[EXERCISE DETAILS]: Beginning at the first line of the data, print each line exactly, stopping after the line that contains "sc.camera = cam".

[DATA PROVIDED]:
┄┄┄┄┄┄
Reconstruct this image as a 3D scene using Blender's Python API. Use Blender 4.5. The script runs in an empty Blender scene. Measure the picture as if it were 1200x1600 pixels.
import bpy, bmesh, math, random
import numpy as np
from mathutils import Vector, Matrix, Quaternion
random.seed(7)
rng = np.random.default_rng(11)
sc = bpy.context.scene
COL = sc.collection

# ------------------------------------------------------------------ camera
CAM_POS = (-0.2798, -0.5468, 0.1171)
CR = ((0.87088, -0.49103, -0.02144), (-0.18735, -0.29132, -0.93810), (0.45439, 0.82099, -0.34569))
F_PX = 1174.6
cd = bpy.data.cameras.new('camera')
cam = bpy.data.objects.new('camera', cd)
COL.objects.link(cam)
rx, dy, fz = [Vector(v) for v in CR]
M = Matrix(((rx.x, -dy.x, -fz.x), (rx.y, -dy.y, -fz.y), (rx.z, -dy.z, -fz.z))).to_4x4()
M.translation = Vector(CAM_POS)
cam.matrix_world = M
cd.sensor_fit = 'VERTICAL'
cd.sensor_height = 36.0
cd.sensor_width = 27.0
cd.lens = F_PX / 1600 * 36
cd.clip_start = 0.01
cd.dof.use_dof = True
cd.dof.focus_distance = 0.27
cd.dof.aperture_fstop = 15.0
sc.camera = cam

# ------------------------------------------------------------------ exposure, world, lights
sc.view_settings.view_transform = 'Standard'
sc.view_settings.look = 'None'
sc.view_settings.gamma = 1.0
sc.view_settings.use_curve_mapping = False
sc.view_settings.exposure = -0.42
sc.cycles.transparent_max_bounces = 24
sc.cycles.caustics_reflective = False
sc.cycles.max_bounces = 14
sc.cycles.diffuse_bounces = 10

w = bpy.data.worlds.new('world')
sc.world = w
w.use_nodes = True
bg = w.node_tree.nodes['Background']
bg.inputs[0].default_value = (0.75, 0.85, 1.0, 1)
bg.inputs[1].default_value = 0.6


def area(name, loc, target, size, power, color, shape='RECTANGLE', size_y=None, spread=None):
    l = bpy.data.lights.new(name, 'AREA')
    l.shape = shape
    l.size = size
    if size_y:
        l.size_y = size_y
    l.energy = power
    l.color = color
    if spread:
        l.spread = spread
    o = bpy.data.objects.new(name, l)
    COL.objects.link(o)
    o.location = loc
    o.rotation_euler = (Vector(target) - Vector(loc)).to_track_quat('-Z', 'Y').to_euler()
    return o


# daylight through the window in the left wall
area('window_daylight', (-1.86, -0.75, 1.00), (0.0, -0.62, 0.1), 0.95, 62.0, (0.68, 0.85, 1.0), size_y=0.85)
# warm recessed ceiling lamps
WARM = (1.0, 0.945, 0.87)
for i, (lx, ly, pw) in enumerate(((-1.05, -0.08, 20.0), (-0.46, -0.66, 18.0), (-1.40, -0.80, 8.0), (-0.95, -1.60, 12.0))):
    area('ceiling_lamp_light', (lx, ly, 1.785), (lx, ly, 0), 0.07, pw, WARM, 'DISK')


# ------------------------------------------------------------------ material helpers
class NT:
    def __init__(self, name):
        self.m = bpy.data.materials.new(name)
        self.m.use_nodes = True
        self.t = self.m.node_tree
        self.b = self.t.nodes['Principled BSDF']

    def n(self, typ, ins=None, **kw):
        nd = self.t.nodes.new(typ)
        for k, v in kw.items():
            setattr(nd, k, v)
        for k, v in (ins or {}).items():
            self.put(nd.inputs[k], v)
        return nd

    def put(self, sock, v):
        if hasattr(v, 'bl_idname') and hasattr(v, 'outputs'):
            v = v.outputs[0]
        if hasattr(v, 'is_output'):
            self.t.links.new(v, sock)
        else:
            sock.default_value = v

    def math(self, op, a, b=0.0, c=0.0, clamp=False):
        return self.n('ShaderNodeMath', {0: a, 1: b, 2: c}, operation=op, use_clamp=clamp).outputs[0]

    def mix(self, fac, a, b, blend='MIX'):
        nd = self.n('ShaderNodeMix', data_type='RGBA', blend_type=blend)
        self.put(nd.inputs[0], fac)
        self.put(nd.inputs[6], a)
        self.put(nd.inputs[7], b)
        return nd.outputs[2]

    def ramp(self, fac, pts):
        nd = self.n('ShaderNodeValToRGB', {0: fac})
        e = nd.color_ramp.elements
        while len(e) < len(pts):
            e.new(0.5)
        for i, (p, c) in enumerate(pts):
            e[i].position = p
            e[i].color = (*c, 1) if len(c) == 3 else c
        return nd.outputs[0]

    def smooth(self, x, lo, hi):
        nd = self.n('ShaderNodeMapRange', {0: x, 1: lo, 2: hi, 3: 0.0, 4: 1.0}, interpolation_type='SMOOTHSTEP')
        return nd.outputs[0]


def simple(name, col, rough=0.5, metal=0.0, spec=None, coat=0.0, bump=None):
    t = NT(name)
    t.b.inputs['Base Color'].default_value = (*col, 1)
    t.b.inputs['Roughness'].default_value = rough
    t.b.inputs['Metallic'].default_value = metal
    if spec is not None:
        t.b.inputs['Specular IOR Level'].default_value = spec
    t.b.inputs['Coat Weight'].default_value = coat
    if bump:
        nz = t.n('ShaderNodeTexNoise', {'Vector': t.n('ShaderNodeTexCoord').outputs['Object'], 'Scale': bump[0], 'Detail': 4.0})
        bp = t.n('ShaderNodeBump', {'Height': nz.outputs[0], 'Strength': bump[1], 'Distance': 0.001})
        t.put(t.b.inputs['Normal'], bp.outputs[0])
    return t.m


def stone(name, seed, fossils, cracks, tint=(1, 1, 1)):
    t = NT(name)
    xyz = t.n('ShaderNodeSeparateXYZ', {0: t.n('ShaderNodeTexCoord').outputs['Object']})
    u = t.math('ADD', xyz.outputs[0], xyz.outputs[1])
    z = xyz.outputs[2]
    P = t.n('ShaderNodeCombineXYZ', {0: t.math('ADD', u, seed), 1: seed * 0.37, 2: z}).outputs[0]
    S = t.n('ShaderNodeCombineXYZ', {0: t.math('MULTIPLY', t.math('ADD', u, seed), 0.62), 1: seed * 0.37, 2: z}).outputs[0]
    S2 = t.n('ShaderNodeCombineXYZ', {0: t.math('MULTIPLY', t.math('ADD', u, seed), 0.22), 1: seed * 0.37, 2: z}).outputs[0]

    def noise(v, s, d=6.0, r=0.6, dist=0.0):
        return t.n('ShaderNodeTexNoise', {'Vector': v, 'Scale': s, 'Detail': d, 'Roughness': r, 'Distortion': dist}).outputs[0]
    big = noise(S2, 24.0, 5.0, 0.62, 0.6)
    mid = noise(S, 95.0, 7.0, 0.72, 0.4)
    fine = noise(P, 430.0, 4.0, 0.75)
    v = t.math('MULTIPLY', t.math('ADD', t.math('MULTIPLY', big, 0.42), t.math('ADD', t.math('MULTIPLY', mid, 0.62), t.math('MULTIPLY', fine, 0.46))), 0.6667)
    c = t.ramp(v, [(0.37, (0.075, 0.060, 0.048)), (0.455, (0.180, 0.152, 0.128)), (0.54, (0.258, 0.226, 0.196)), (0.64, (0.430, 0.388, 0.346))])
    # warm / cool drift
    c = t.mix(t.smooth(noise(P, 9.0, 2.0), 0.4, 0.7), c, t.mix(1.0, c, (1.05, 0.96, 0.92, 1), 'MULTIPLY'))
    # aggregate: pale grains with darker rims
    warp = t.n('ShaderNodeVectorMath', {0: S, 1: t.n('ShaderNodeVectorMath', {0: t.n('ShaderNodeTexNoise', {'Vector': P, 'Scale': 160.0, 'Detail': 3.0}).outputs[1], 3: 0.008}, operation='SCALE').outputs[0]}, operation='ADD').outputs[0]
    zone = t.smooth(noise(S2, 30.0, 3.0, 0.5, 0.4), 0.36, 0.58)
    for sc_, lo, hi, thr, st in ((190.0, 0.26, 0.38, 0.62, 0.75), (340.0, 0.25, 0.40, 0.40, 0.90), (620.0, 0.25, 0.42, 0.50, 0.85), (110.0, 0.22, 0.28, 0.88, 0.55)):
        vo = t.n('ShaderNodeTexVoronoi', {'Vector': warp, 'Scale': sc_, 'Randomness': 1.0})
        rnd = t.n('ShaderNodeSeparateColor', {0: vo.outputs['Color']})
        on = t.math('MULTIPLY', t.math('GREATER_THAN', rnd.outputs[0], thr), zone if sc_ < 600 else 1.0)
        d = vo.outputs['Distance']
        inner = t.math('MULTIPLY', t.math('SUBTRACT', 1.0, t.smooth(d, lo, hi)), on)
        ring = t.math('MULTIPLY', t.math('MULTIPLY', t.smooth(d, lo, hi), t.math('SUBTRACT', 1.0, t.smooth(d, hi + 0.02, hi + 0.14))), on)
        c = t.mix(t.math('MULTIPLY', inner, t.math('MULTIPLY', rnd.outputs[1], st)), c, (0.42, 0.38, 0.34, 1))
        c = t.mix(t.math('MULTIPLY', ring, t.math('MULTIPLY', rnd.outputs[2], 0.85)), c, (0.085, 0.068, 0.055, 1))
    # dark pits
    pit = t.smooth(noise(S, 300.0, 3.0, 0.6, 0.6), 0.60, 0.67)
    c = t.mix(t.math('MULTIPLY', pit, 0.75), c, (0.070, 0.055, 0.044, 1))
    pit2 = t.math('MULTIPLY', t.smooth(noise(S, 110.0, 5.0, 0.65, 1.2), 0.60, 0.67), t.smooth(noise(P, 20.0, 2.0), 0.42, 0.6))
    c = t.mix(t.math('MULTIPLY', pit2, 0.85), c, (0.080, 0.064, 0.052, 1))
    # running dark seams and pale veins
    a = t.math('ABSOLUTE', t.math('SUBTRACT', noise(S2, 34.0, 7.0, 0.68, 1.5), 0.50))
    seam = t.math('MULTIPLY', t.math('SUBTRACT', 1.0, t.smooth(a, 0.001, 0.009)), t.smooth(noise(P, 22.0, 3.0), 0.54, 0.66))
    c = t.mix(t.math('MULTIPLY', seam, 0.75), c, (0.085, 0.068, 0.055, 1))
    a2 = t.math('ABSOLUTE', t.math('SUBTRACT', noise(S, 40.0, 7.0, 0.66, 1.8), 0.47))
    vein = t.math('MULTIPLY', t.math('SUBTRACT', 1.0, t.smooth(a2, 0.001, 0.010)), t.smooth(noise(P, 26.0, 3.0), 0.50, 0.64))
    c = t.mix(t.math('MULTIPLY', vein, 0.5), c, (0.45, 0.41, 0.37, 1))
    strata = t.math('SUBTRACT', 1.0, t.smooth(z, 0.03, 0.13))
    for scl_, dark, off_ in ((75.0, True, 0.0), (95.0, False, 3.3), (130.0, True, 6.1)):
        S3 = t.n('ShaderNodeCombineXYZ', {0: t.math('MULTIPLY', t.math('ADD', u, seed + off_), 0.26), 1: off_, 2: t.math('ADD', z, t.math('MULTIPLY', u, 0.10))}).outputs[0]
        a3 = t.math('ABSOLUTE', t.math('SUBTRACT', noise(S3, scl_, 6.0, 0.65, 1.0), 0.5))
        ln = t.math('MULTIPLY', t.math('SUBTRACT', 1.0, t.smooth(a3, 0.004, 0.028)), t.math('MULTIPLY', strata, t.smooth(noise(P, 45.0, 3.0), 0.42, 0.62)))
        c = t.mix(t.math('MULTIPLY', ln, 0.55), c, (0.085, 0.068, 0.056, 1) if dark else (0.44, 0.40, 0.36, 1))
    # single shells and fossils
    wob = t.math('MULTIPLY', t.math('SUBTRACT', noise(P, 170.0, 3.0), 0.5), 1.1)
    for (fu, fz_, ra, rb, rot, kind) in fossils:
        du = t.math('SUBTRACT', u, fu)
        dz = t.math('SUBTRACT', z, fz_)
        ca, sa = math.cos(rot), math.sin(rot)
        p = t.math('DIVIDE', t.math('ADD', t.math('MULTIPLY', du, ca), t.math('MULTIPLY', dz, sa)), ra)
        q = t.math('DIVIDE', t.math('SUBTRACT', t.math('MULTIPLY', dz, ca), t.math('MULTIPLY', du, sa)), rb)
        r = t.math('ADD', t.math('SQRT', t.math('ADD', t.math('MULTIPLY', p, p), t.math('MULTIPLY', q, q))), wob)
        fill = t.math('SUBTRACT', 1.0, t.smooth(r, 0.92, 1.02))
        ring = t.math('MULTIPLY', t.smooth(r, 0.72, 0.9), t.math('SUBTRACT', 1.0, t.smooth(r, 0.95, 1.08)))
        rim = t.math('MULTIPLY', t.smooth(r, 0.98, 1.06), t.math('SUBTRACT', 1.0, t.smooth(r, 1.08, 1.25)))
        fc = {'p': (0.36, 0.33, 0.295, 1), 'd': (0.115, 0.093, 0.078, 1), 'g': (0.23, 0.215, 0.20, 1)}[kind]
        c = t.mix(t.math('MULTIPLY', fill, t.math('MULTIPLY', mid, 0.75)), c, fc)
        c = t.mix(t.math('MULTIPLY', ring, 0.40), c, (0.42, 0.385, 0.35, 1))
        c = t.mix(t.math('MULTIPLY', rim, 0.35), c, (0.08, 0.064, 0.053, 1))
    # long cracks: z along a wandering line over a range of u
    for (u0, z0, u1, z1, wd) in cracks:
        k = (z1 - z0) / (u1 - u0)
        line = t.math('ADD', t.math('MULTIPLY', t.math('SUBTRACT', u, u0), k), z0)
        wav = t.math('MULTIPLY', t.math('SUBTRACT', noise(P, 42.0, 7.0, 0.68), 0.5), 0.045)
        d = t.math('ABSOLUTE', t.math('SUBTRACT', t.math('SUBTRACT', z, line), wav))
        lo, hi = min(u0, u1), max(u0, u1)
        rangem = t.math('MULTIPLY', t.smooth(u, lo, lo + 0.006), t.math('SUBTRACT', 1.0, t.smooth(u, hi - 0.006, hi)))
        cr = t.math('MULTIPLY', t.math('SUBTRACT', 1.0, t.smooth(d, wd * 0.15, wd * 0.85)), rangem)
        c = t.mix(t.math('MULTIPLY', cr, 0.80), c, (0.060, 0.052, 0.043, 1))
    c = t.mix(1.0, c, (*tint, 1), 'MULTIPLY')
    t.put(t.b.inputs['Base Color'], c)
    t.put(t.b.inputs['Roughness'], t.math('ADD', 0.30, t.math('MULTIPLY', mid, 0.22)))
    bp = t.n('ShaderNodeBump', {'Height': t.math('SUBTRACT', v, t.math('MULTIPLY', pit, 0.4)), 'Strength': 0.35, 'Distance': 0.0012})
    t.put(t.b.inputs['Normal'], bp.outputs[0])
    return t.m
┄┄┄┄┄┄
[RESULT OF THE TASK]:
Reconstruct this image as a 3D scene using Blender's Python API. Use Blender 4.5. The script runs in an empty Blender scene. Measure the picture as if it were 1200x1600 pixels.
import bpy, bmesh, math, random
import numpy as np
from mathutils import Vector, Matrix, Quaternion
random.seed(7)
rng = np.random.default_rng(11)
sc = bpy.context.scene
COL = sc.collection

# ------------------------------------------------------------------ camera
CAM_POS = (-0.2798, -0.5468, 0.1171)
CR = ((0.87088, -0.49103, -0.02144), (-0.18735, -0.29132, -0.93810), (0.45439, 0.82099, -0.34569))
F_PX = 1174.6
cd = bpy.data.cameras.new('camera')
cam = bpy.data.objects.new('camera', cd)
COL.objects.link(cam)
rx, dy, fz = [Vector(v) for v in CR]
M = Matrix(((rx.x, -dy.x, -fz.x), (rx.y, -dy.y, -fz.y), (rx.z, -dy.z, -fz.z))).to_4x4()
M.translation = Vector(CAM_POS)
cam.matrix_world = M
cd.sensor_fit = 'VERTICAL'
cd.sensor_height = 36.0
cd.sensor_width = 27.0
cd.lens = F_PX / 1600 * 36
cd.clip_start = 0.01
cd.dof.use_dof = True
cd.dof.focus_distance = 0.27
cd.dof.aperture_fstop = 15.0
sc.camera = cam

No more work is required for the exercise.